The dwelling of the sensible is also incarnated multiplicity: it is the improper relation between man and animal, between living and dying. The sensible life as pure immersion, as Coccia has argued in another place, is a flow where movement and detention, action and contemplation become inseparable [3]. It comes as no surprise that Sensible life closes with a meditation on images for life and with a general economy of natality. Here perhaps one could raise the question about averroism as philosophical transmission, but also regarding its staging of ‘living with images’. Coccia argues that life is, above all, ‘what can be transmitted, the very being of tradition” (98). But to transmit is to re-enact a style that never took place: it is a becoming of singularity. In this sense, continues Coccia, ‘Life never stops producing and reproducing, and multiplying’. However, can there be ‘inheritance’ or even ‘legacy’ of that which lacks proper place, and that is always alocational? Is not the becoming of the reproduction of the sensible the very end of transmission, the very form of dis-inheritance from any nomic determination?
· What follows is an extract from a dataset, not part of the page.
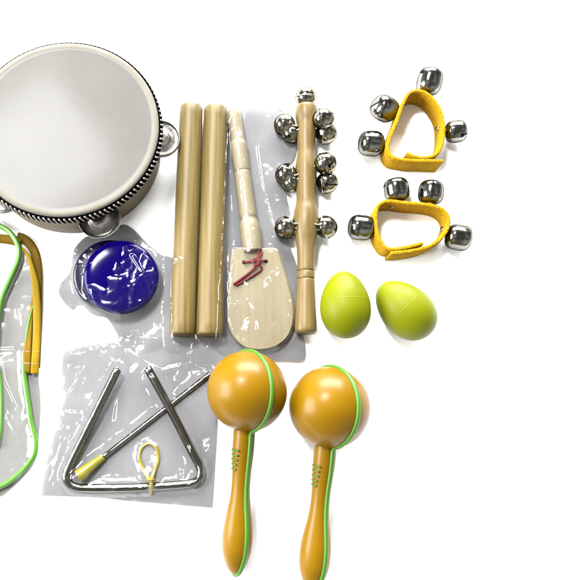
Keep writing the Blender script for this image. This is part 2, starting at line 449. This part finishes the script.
wrist([(407, 152.5), (413, 156), (425, 157.5), (436, 154), (442, 145), (444, 130), (442.5, 115), (437, 103.5), (429, 94.5), (418, 90.5), (409, 93.5), (402.5, 105), (397, 121), (391.5, 134), (388.5, 144), (389.5, 152), (395, 157.5), (410, 160), (425, 160.5), (443, 161)], .027,
      [(429.5, 81.5, .017, (.25, 1, .25), .3, 1.03, 1.05), (384.5, 108.5, .016, (-.8, .1, .55), 0.0, 1.04, 1.0), (371, 143.5, .014, (-1, 0, .1), .6, 1.02, .98), (456, 131.5, .014, (1, 0, .25), .8, .9, .95)],
      [(436.5, 129, .015, (-1, 0, .3)), (424, 98, .013, (-.1, -1, .3))],
      'yellow strap ring with four silver bells, the one further from the green eggs')
wrist([(423, 243), (412, 246), (398, 248.5), (387, 248), (380.5, 240), (377, 229), (376, 215), (379, 205), (388, 201), (408, 203), (430, 205), (443, 209.5), (449, 218), (447.5, 229), (440, 239), (428, 246.5), (410, 251), (391, 253)], .025,
      [(396.5, 190, .016, (-.1, 1, .1), .2, .98, .95), (431, 192.5, .016, (.12, 1, .1), 1.3, .98, .95), (361, 227.5, .014, (-1, .05, .1), .8, 1.0, .98), (458.5, 237.5, .014, (1, -.25, .1), 1.7, 1.0, .98)],
      [(392, 207.5, .014, (.1, -1, .3)), (441.5, 229, .012, (-1, .3, .3)), (375, 228, .012, (-1, 0, .3))],
      'yellow strap ring with four silver bells, directly above the green eggs')

# ------------------------------------------------------------ egg shakers
def egg_r(u, a, b, k): return b*math.sqrt(max(0, 1-u*u))*(1+k*u)
def make_egg():
    root = thing('egg_shaker', (0, 0, 0), 'x', 'egg shaker', 'pair of lime green egg shakers')
    a, b, k = .0327, .0238, -.13      # axis +y is the narrow end
    sm = .06
    def half(u0, u1, n):
        return [(u*a, egg_r(u, a, b, k)) for u in [u0+(u1-u0)*i/n for i in range(n+1)]]
    us = lambda u0, u1: None
    def prof(u0, u1):
        n = 26; out = []
        t0, t1 = math.asin(u0), math.asin(u1)
        for i in range(n+1):
            u = math.sin(t0+(t1-t0)*i/n); out.append((u*a, egg_r(u, a, b, k)))
        return out
    c0 = Vector((0, 0, .0243))
    top = prof(sm, 1); top[-1] = (a, 0); 
    bot = prof(-1, sm); bot[0] = (-a, 0)
    v, f = lathe(top, c0, (0, 1, 0), 72); mesh('narrow_half', v, f, M['egg'], root)
    v, f = lathe(bot, c0, (0, 1, 0), 72); mesh('wide_half', v, f, M['egg'], root)
    v, f = lathe([(sm*a-.0007, egg_r(sm, a, b, k)-.0001), (sm*a-.0003, egg_r(sm, a, b, k)+.00008), (sm*a+.0003, egg_r(sm, a, b, k)+.00008), (sm*a+.0007, egg_r(sm, a, b, k)-.0001)], c0, (0, 1, 0), 72)
    mesh('seam', v, f, M['egg_seam'], root)
    return root
egg = make_egg()
p = W(345, 304.5, .024); egg.location = (p.x, p.y, 0); egg.rotation_euler = (0, 0, math.radians(1)); egg['label'] = 'upright lime green egg shaker, nearer the bell stick'
p = W(405, 309.5, .024)
egg2 = dup(egg, (p.x, p.y, 0), math.radians(43), 'lime green egg shaker tilted diagonally, narrow end to the upper left')

# ------------------------------------------------------------ maracas
def make_maraca():
    root = thing('maraca', (0, 0, 0), 'x', 'maraca', 'pair of orange maracas')
    R = .0365; sc_ = .00093
    hc = Vector((0, 0, R)); bulb = Vector((0, -142*sc_, .0142)); ax = (bulb-hc).normalized()
    v, f = lathe([(R*math.sin(a), R*math.cos(a) if abs(a) < 1.57 else 0) for a in [-math.pi/2+math.pi*i/48 for i in range(49)]], hc, ax, 96)
    mesh('head', v, f, M['maraca'], root)
    pr = [(36, 10.5), (40, 10.6), (55, 10.7), (68, 10.1), (82, 9.2), (95, 9.2), (108, 10.4), (122, 12.9), (134, 14.6), (145, 14.9), (155, 13.9), (164, 11.2), (171, 7.8), (175, 4), (176.5, 0)]
    P = [(t*sc_, r*sc_) for t, r in pr]
    pp = smooth_prof(P, 6); pp[-1] = (pp[-1][0], 0)
    v, f = lathe([(34*sc_, 10.4*sc_)]+pp, hc, ax, 64); mesh('handle', v, f, M['maraca'], root)
    def rad(t):
        for a, b in zip(pp[:-1], pp[1:]):
            if a[0] <= t <= b[0]: return a[1]+(b[1]-a[1])*(t-a[0])/max(b[0]-a[0], 1e-9)
        return pp[0][1]
    # green seam cord round both shells, rolled to the right of the top
    phi = math.radians(33); side = Vector((1, 0, 0)); side = (side-ax*side.dot(ax)).normalized(); up = side.cross(ax); up = up if up.z > 0 else -up
    dvec = up*math.cos(phi)+side*math.sin(phi)
    ring = []
    t1 = 36.8*sc_; a_end = math.asin(min(1, t1/R))
    off = .0003
    for i in range(50):
        a = -math.pi/2+(a_end+math.pi/2)*i/49
        ring.append((R*math.sin(a), (R+off)*math.cos(a)))
    for q in [x for x in pp if x[0] > t1+.002]: ring.append((q[0]+(off if q[1] < .003 else 0), q[1]+off*(.5 if q[1] > .002 else 0)))
    left = [hc+ax*t+dvec*r for t, r in ring]; right = [hc+ax*t-dvec*r for t, r in ring[1:-1]][::-1]
    v, f = tube(left+right, .0021, 12, closed=True); mesh('seam_cord', v, f, M['green'], root)
    # five small printed dashes
    for k in range(5):
        t = (57+4.6*k)*sc_; r = rad(t)
        a0, a1 = math.radians(-78), math.radians(-22-4*k)
        pts = [hc+ax*t+ (up*math.cos(a0+(a1-a0)*i/6)+side*math.sin(a0+(a1-a0)*i/6))*(r+.0003) for i in range(7)]
        v, f = tube(pts, .00115, 8); mesh('green_dash', v, f, M['green_mark'], root)
    return root
mr = make_maraca()
def aim(x, y, xb, yb):
    a = W(x, y, .0365); b = W(xb, yb, .0145); return a, math.atan2(b.x-a.x, -(b.y-a.y))
a, ang = aim(247, 391, 237.7, 533)
mr.location = (a.x, a.y, 0); mr.rotation_euler = (0, 0, ang); mr['label'] = 'orange maraca whose head overlaps the clear plastic bag of the triangle'
a, ang = aim(329.3, 407, 315, 553)
dup(mr, (a.x, a.y, 0), ang, 'orange maraca lying below the green eggs, clear of any plastic bag')

# ------------------------------------------------------------ triangle and beater
def tz(px, py): return .0044+max(0, (486-py))/120*.0075
tp = [(117.5, 369.5), (96, 413), (76.5, 452), (69, 468), (66.5, 477), (69.5, 484), (77, 487.5), (95, 488.3), (130, 487.8), (165, 486), (188, 484), (197, 481), (200.8, 474.5), (199.5, 466), (190, 448), (171, 411), (147.5, 368)]
pts = catmull([W(x, y, tz(x, y)) for x, y in tp], 8)
tr = thing('triangle', W(135, 440).xy.to_3d(), 'open steel triangle inside a clear bag, yellow loop on its lower bar', 'triangle')
v, f = tube(pts, .0039, 20); mesh('steel_bar', v, f, M['rod'], tr)
lp = [(151, 494, .0025), (151, 490, .008), (151.5, 484, .0115), (152, 478, .007), (155, 470, .003), (158.5, 459, .002), (156, 448, .002), (149, 443.5, .002), (142, 448, .002), (139.5, 458, .002), (144, 470, .003), (148.5, 478, .007), (150.5, 482, .0125)]
v, f = tube(catmull([W(*q) for q in lp], 8), .0018, 12); mesh('hanging_loop', v, f, M['yellow'], tr)
v, f = tube(catmull([W(147, 480, .007), W(149, 479.5, .0125), W(152.5, 480, .0125), W(154.5, 481, .007)], 6), .0015, 10); mesh('loop_knot', v, f, M['yellow'], tr)
bt = thing('triangle_beater', W(150, 420).xy.to_3d(), 'thin steel beater with yellow rubber grip crossing under the triangle', 'beater')
B0 = W(211.5, 373, .0032); B1 = W(100, 460, .0042)
v, f = tube([B0+(B1-B0)*k/10 for k in range(11)], .0026, 16); mesh('steel_rod', v, f, M['rod'], bt)
G0 = W(103.5, 456.8, .0046); G1 = W(78.5, 477, .0062); L = (G1-G0).length
v, f = lathe([(0, .0026), (0, .0033), (.0006, .0036), (L*.5, .0050), (L*.9, .0064), (L-.0006, .0066), (L, .0060), (L, .0)], G0, G1-G0, 32); mesh('grip', v, f, M['grip'], bt)

# ------------------------------------------------------------ paddle clapper
pc = thing('paddle_clapper', W(255, 290).xy.to_3d(), 'pale wooden paddle clapper tied with red cord inside a clear bag', 'clapper')
z = .0105
H0 = W(233.5, 111, z); H1 = W(252.8, 252, z); L = (H1-H0).length
hp = [(0, 5.4), (2, 6.6), (8, 7.2), (30, 7.3), (34, 8.0), (38, 8.6), (60, 8.0), (63, 7.4), (66, 8.1), (95, 8.4), (106, 8.6), (110, 8.0), (116, 9.9), (124, 10.3), (134, 10.2), (141, 9.6)]
prof = [(0, 0)]+smooth_prof([(t/141*L, r*S(240, 110+t, z)) for t, r in hp], 4)+[(L, 0)]
v, f = lathe(prof, H0, H1-H0, 40); mesh('handle', v, f, M['wood_pale'], pc)
pad = [(233, 249), (254, 248.6), (275, 249.3), (278.5, 252), (281, 261), (284.5, 273), (289, 289), (292.5, 304), (293.3, 316), (291.2, 328), (286, 338), (277, 345), (266, 348.5), (255, 349), (244, 346), (235.5, 339), (229.8, 330), (227.3, 318), (227.3, 302), (228.3, 285), (229.6, 268), (231, 252)]
def padpoly(dx, dy, zz): return ccw([p for p in catmull([W(x+dx, y+dy, zz) for x, y in pad], 3, True)])
v, f = prism(padpoly(0, 0, .013), .0082, .013); up_ = mesh('upper_plate', v, f, M['wood_pale'], pc, auto=.0009)
v, f = prism(padpoly(2.0, .8, .0075), .0015, .0078); mesh('lower_plate', v, f, M['wood_pale'], pc, auto=.0009)
for x, y in ((244, 262.3), (266, 261.3)):
    v, f = lathe([(0, .0021), (.00015, .0020), (.00015, 0)], W(x, y, .013), (0, 0, 1), 20, Vector((0, 1, 0))); mesh('cord_hole', v, f, M['hole'], pc)
zc2 = .0145
def cord(pts, name='red_cord', r=.0011):
    v, f = tube(catmull([W(*q) for q in pts], 7), r, 10); mesh(name, v, f, M['red'], pc)
cord([(244, 262.5, .0122), (246, 262, .0148), (251, 261.5, .0145), (256, 262, .015), (261, 261, .0145), (264.5, 260.3, .0148), (266, 261.3, .0122)])
cord([(260.8, 241, .013), (259.8, 250, .0148), (257, 259, .0165), (256.8, 265, .0165), (250, 272, .0148), (241, 279, .0145), (233.5, 284.3, .0145)])
cord([(262.5, 252, .0142), (259, 257, .017), (253.5, 259.5, .0172), (253.8, 264.5, .0172), (259, 265.5, .017), (262, 269, .0145), (253, 275.5, .0145), (244, 281, .0145), (236, 285.5, .0142)], r=.0009)
cord([(255, 258.5, .0178), (258.5, 260.5, .0182), (258.5, 264.5, .0178)], 'cord_knot', .0014)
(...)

It is in this aporia where Coccia’s account of the sensible life (perhaps as a flight from the form of life) touches on the question of natality as a central problem for thought, which is fundamentally a question for the history of thinking. This is also the problem that Reiner Schürmann contemplated in his posthumous Des hégémonies brisées (1996) without really unrevealing its major consequences (except in the problem of finitude posed by the tragic denial). Coccia’s invitation is for us to reimagine imagination (la vita sensibile) outside of its proactive and transcendental saturation into a region that co-belongs with thought. To this end, the vita sensible cannot amount to another anthropology, since its taskless work is to render a life that is no longer one for labor and action, but affected by the immanence of what can be imagined.

 

 

Notes

  1. Simone Weil. “Metaxu”. Grace and Gravity. New York: Rutledge, 1999.
  1. Rodrigo Karmy. “La potencia de Averroes: para una genealogía del pensamiento de lo común en la Modernidad”. Revista Plèyade, N.12, 2013.
  1. Emanuele Coccia. “Speaking Breathing”. New Observation, N.130, 2015.